* _What you are asked to do_:
Your answer is a single number: how many lines hold the word "picture"?

Scene script records
++++++

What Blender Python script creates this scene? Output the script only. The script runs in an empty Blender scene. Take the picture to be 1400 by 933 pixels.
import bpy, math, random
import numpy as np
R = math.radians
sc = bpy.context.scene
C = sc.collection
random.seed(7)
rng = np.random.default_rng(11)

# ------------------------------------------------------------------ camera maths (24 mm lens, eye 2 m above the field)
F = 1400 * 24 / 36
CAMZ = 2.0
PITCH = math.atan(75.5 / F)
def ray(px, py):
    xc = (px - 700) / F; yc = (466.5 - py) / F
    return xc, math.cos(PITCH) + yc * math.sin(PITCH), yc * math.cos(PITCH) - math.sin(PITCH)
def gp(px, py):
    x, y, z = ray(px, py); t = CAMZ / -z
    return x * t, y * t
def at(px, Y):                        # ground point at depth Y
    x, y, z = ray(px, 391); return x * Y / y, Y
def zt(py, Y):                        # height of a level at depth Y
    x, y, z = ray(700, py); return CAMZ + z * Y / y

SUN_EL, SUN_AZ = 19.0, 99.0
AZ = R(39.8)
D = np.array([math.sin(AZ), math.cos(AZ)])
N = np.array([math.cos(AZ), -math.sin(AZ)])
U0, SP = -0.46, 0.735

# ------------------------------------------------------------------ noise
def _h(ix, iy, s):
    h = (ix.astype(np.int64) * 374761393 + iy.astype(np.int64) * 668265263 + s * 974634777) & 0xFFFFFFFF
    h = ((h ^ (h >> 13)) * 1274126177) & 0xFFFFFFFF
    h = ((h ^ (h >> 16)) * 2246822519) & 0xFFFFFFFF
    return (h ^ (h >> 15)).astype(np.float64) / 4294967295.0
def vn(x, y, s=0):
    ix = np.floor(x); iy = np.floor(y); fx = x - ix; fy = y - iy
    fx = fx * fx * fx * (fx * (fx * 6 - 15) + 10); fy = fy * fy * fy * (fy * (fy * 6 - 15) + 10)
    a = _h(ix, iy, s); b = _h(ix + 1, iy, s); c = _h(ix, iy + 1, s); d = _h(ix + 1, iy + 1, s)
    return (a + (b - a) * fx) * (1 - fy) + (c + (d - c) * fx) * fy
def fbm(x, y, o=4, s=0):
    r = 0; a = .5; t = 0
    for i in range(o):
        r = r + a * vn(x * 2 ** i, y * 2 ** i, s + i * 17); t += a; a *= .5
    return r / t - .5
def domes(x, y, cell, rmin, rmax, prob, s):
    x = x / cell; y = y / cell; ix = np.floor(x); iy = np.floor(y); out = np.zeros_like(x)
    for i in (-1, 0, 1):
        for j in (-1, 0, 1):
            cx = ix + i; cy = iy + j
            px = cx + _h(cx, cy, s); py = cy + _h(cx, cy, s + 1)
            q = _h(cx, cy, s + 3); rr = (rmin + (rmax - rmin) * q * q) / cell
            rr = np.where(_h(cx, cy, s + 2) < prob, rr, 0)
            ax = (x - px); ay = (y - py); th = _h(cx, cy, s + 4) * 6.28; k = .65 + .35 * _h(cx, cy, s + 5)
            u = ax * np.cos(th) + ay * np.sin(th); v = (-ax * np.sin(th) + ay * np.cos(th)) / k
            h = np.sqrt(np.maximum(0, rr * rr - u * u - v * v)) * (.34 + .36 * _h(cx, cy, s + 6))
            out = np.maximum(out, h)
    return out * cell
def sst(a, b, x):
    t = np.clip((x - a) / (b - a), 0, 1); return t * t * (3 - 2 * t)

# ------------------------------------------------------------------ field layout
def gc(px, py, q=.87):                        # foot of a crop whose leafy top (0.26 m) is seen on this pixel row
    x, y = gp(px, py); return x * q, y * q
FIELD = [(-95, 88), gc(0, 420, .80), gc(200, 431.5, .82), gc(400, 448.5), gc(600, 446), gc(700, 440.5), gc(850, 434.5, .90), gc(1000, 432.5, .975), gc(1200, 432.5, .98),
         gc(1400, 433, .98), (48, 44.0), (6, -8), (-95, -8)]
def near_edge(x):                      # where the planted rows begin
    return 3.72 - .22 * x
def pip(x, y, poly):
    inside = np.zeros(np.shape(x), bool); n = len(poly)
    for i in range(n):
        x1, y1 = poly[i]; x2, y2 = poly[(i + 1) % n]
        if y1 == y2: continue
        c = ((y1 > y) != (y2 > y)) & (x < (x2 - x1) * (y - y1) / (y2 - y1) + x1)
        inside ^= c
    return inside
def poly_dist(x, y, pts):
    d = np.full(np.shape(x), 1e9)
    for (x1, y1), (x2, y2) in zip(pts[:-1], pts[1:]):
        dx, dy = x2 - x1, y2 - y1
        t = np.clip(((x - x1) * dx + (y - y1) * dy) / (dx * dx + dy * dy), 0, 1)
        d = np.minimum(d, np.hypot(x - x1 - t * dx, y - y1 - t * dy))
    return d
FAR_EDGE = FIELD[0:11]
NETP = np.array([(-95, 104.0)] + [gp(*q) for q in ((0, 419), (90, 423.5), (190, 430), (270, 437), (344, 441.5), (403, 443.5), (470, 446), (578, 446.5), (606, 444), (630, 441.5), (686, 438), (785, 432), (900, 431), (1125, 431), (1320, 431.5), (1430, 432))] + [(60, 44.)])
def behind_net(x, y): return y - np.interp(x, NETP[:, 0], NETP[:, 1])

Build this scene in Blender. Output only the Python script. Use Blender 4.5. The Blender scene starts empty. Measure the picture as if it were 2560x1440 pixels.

++++++

* _Correct answer_:
2